▸ Recorded information:
** BEGIN **

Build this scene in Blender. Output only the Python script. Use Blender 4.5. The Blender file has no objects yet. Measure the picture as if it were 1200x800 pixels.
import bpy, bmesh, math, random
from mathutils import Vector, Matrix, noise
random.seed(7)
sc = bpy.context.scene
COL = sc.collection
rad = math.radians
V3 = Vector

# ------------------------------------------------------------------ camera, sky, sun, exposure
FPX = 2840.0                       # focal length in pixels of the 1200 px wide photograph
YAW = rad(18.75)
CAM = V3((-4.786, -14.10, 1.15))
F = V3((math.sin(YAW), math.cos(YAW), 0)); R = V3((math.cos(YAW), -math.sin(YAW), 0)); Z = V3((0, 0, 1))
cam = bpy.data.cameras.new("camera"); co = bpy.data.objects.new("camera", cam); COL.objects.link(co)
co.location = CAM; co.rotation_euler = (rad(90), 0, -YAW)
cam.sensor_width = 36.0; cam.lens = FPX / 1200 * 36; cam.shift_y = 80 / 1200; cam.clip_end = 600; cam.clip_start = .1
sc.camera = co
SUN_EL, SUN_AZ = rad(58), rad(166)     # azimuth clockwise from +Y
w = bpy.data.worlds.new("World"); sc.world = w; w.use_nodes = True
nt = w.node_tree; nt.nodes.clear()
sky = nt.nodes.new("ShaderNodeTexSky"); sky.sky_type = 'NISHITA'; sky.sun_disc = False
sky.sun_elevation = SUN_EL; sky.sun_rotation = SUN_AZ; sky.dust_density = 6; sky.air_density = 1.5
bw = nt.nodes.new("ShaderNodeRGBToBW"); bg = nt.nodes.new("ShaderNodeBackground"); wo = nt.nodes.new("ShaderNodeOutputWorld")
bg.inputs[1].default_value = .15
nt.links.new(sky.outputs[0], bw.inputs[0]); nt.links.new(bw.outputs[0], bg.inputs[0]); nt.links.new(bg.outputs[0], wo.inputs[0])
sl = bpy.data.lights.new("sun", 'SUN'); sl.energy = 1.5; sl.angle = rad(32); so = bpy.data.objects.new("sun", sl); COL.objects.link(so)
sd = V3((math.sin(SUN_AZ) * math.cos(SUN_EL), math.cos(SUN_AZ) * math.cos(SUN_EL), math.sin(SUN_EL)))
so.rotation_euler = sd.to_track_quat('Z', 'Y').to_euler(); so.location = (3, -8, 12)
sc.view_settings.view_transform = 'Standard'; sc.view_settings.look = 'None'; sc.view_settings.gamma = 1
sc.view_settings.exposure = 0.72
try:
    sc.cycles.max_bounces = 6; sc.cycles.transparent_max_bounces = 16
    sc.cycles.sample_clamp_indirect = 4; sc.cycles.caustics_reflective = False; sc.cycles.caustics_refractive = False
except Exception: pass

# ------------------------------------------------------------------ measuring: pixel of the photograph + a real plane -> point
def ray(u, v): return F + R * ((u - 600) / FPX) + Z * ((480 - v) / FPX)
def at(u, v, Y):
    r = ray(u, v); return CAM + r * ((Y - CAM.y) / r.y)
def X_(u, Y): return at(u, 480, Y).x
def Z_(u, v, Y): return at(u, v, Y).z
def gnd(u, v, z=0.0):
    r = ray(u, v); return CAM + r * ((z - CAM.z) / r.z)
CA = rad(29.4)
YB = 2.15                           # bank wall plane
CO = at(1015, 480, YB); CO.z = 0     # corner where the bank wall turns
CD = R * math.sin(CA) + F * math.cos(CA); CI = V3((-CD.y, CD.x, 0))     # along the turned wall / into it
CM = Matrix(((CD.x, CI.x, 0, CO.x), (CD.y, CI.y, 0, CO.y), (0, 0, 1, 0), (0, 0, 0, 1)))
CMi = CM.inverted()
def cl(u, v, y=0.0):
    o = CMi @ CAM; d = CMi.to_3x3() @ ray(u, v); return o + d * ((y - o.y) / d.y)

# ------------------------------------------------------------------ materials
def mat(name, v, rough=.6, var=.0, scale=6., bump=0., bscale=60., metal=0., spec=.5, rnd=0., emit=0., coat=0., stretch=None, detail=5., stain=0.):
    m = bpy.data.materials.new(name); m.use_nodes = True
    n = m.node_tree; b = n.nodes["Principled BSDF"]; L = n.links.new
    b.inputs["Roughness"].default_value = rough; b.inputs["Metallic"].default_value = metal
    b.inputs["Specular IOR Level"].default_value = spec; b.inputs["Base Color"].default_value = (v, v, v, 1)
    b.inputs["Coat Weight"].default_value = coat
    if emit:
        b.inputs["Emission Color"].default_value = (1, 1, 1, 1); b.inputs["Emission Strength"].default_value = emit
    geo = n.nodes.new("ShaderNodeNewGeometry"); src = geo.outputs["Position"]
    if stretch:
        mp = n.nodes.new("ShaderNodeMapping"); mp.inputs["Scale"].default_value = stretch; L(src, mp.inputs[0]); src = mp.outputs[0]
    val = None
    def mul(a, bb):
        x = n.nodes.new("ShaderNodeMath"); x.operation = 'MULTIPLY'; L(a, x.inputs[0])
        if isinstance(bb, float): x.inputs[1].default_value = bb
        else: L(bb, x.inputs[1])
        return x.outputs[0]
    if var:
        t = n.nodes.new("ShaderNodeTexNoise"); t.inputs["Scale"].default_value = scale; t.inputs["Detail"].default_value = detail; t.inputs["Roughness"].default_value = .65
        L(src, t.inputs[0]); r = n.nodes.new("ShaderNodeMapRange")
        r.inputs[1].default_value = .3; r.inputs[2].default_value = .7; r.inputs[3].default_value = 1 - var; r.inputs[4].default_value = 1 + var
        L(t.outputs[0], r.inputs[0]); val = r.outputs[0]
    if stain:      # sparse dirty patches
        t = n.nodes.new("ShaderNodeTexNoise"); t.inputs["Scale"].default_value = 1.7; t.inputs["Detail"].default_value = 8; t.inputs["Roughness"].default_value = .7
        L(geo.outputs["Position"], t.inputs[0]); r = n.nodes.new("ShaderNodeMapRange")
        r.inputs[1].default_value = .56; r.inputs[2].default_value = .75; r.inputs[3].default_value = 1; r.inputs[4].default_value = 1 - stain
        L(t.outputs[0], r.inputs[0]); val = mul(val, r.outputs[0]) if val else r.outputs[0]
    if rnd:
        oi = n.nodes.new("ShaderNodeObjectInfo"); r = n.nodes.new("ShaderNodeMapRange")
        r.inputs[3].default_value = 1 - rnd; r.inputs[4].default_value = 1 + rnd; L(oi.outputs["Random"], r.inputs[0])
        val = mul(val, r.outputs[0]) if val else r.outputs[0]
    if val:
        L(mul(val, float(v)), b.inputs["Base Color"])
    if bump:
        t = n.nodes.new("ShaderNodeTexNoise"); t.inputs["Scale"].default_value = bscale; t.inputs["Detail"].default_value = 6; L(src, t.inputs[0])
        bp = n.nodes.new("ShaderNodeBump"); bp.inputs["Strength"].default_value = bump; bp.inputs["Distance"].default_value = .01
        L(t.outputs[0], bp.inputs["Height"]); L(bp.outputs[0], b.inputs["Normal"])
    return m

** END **

▸ Problem requirements:
From the opening line of the data above through the line that contains "V3 = Vector", please print each line as it stands and only those lines.

▸ The reply:
Build this scene in Blender. Output only the Python script. Use Blender 4.5. The Blender file has no objects yet. Measure the picture as if it were 1200x800 pixels.
import bpy, bmesh, math, random
from mathutils import Vector, Matrix, noise
random.seed(7)
sc = bpy.context.scene
COL = sc.collection
rad = math.radians
V3 = Vector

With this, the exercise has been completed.